2 - Metrobus BRT has dramatically changed the way people get around Buenos Aires and has cut commuting times. Are you seeing evidence of residents switching from driving to transit?

In order to decrease the use of cars we need to offer alternatives. That's why one of our sustainable mobility plan’s objectives is the priority of public transport, which it is the most efficient transport mode.  Over the last six years the percentage of people who use cars as their main transport mode has decreased from 17% in 2008 vs 12% now.

 3 - Speaking of driving, prior to being Head of Transport, you were the CEO of Dietrich, one of Argentina’s largest car dealerships.  When you took this job how did your view of streets change?  

During my time at Dietrich, naturally, my work was framed in the enterprise’s search for profit. We were selling cars, and I worked to accomplish that objective. However, when I decided to be part of the Government, my work shifted in a total different direction. Being in charge of the Transport Department my main aim is to improve citizens way of moving. At the beginning of this journey I understood that public space and streets are for people. When we (myself and Transport Department team) started with the sustainable mobility plan we knew that public transport should be a priority, and that some cars use would be discouraged. Why? Because it’s the way that most people choose to travel around the city (more than 80% of Buenos Aires citizens). Working in public sector involves the pursuit of common good.

4 - Is there advice you can give other cities struggling to more fairly balanced their modes of transportation?  Any advice on what to say to drivers? 

Wherever you go you´ll find congestion. Car drivers must know that traffic increases every year. This is impossible to avoid. There is no city in the world where congestion does not increase. That's why we need to encourage rational use of cars. To accomplish that aim, we must offer citizens less polluting and more efficient transport systems. Metrobus, and our bike sharing system are both part of that work.

Today it's beyond debate whether we should or shouldn’t encourage public transport as a priority. Our policy is to reward people who chooses transport modes that are less polluting, more economic and more efficient than particular cars.DSC08331

 5 - What are a few things we can look forward to in the coming years from Buenos Aires?

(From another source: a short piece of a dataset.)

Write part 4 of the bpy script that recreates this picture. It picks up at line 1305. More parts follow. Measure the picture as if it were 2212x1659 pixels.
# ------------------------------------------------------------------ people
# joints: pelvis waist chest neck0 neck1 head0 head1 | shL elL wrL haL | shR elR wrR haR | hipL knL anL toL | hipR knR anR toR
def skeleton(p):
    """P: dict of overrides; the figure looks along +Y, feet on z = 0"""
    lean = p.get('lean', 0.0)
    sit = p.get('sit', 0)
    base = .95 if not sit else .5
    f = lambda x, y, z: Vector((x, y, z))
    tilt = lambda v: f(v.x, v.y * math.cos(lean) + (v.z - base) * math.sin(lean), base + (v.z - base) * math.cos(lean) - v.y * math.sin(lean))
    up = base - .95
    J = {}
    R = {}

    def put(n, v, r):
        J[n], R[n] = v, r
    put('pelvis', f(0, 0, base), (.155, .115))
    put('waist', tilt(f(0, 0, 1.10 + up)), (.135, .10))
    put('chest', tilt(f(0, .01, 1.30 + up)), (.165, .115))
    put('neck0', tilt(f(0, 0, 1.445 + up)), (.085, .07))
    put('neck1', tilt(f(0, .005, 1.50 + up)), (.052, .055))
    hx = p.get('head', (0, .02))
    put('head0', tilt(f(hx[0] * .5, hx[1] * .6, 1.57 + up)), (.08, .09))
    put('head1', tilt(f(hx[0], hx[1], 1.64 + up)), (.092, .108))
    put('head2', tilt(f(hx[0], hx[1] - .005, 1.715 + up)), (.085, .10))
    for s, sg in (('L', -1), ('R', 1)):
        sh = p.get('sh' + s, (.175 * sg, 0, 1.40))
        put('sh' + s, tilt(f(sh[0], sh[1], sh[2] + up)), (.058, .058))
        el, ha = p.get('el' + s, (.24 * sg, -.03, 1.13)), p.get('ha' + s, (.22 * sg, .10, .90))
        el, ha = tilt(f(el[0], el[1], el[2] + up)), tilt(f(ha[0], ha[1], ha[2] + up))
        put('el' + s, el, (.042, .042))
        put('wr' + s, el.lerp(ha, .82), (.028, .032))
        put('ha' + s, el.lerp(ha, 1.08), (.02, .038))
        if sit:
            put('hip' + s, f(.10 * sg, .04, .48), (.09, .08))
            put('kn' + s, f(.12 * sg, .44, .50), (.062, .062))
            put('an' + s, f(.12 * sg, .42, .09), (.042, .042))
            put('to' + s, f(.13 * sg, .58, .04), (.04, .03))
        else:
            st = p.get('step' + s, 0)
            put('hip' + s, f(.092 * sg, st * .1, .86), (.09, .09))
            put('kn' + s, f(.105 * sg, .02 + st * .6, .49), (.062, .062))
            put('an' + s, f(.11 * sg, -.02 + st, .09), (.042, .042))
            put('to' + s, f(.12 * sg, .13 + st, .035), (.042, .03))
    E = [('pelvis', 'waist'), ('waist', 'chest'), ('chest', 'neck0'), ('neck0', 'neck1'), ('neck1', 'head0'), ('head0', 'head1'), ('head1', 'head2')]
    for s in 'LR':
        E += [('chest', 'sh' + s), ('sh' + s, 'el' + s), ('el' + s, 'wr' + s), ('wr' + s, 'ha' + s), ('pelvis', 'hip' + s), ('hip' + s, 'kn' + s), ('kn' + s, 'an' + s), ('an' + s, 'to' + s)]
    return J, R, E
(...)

In 2015 Buenos Aires will launch four new Metrobus corridors in order to reach 56 km that will connect the main transport hubs of the city. We have already worked on the renovation of two important hubs and we will continue working to transform three new ones.

We will also expand our bike sharing system. In the short term, we will be installing new infrastructure and technology in order to respond the exponential growth of trips and demand for public bicycles. Technology is also being used to optimize our traffic light system. We have six control centers from which we monitor lights. For example, we can expand green light in order to avoid congestion. We will be adding technological tools to improve the whole system.

Regarding urban mobility, we are studing different car sharing systems around the world. We want Buenos Aires to have its own system with electric cars.